Because if, upon taking up the matter in Congress, the relevant authorities
found in favor of the state of New Hampshire – or rather, in favor of the
holders of land grants sold under the authority of New Hampshire – it would
have presumably secured the recognition of Vermont by the government of the
United States and made its admission to the union a fait accompli. The
government of New York may well have grumbled at this, lodged complaints, or
perhaps even refused to recognize the outcome, but it would seem doubtful
they’d garner much support in Congress. Again, arbitrating among the states was
one of the few responsibilities that the Articles delegated to the national
government described therein, and it was to the benefit of every state to abide
by the resulting judgements lest they do harm to their prospects upon some
future appeal to the same.
In
consequence, while the authors of the cited passage of Article IX were
ostensibly trying to ensure that one of the most significant lingering
territorial disputes among the American states could and would be resolved via
an appeal to Congress, they were also tacitly laying the groundwork for the
first admission of a new state to the union.
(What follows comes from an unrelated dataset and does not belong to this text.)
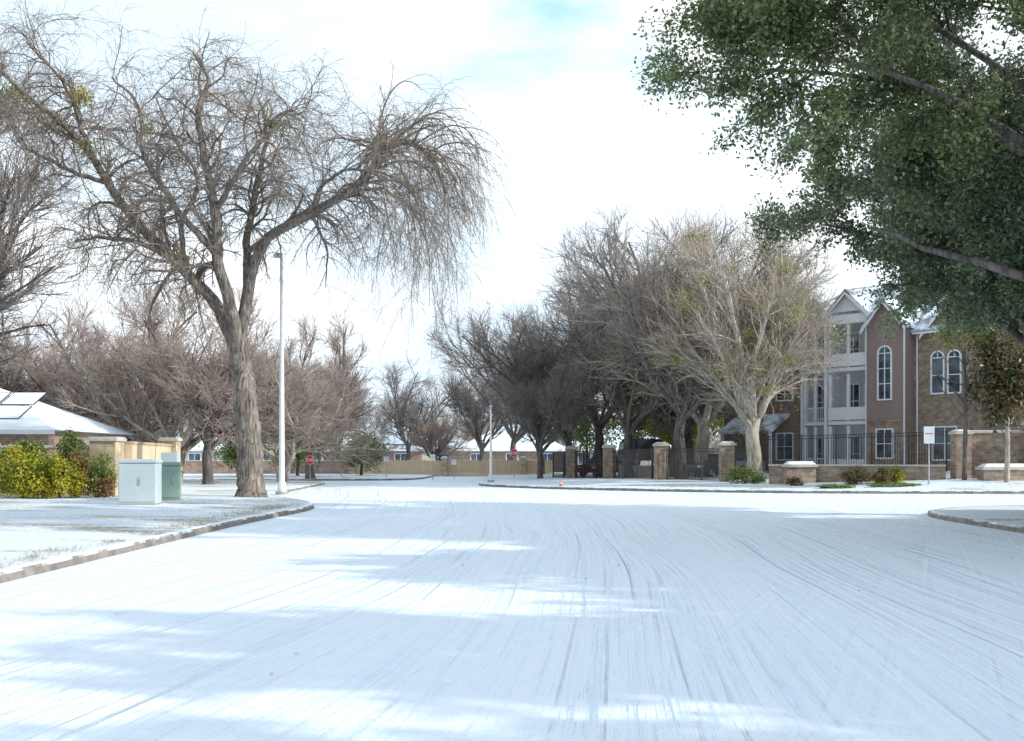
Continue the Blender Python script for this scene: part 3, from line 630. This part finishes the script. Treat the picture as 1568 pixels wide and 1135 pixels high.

Not only did this imply their
understanding of the United States of America as being flexible enough to
encompass more than just the thirteen founding states, it also potentially
indicated a preference on their part as to the manner by which subsequent
states were admitted. If, after all, the first state to join the union after
the founding of the American republic did so voluntarily, as a de-facto
independent nation with a constitution and civil government all its own, this
would set a precedent. Rather than allow existing states to expand, or grow via
the annexation and occupation of neighboring territories, the United States
would instead be inclined to admit those duly-constituted entities whose
governments petitioned to join. By the standards of the era – during which
territorial conflicts between imperial powers was, and had been for centuries,
very much the norm – this represented something of a revelation. None of this,
of course, was spelled out in the text of the Articles themselves. But the
implication – of Congress deciding in favor of the New Hampshire grant holders,
recognizing Vermont, and admitting it to the union – was absolutely present.